The moves towards effectively printing money to finance the deficit and moving away from a market determined exchange rate are very disturbing. They put the central bank, and ultimately PNG itself, on a tempting but potentially disastrous slippery slope. A smaller deficit in 2015 will help reduce the need for deficit financing, and put less downward pressure on the exchange rate. But the central bank itself should revert to a floating exchange rate, and stop financing the government deficit. Otherwise, PNG will be increasingly exposed to risks of high inflation and exchange rate rationing, its macroeconomic credentials will be damaged, and the benefits of its long period of un-interrupted growth potentially thrown away.
Paul Flanagan is a Visiting Fellow at the Development Policy Centre. He has a long standing interest in public policy issues in Australia, PNG and more broadly. He has recently left the Australian Treasury as Chief Advisor, Foreign Investment and Trade Policy Division. Earlier in his career, he spent 17 years in AusAID in a range of policy, budget, sectoral and country program roles.

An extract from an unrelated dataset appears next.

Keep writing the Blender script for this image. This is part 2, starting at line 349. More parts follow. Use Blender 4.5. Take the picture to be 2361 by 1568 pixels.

interesting to note that BPNG holdings of Tbills has gone from PGK200m in Jun-14 to a whopping PGK1.5bn by end Dec-14. I wonder what it would be by now?
Paul, your article correctly highlights the dangers to PNG’s long term economic growth by the
a) reckless spending of the PNG government (running budget deficits) and
b) BPNG resorting to unconventional monetary policy
You are merely highlighting what the authorities already know. However, you might not be aware that given the kind of country PNG is Politically and Economically (its two principle underlying problems) most of PNGs macro-structural development agendas will never be realised.
First, The electoral system of electing genuine legislators (leaders as they are referred to in PNG) in a functioning democracy is probably another 20 years away for PNG. When Democracy at its very core is broken and dysfunctional, it is not a democracy.
Second, The unfavorable economic fundamentals underpinning the PNG economy. There has always been a net flow of wealth out of PNG (since the formation of the country). In order for a country to gain economic independence, wealth/capital must be reinvestment and recycled to build domestic capacity. When you have foreign dominance of the PNG economy and its wealth, the incentive is not there to reinvest (but rather repatriate offshore).
Paul, it will do PNG a lot of good if we have more commentators who took a real serious look at these two broken systems, that are the pillars of any economically successful democracy.
May I also add, that the economic principle/theory that you and many other economists, policy developers, and commentators prescribe for PNG has sadly been in use and is not working.
Conventional or Unconventional monetary tools (call it whatever you will), does not work work (never has and never will) in a PNG type economy that operates outside the normal realms of national economic fundamentals.
Thanks Paul. Good analysis. The problem the country will face about having the inflation rate higher than the growth rate in private sector investment must be critically considered by BPNG.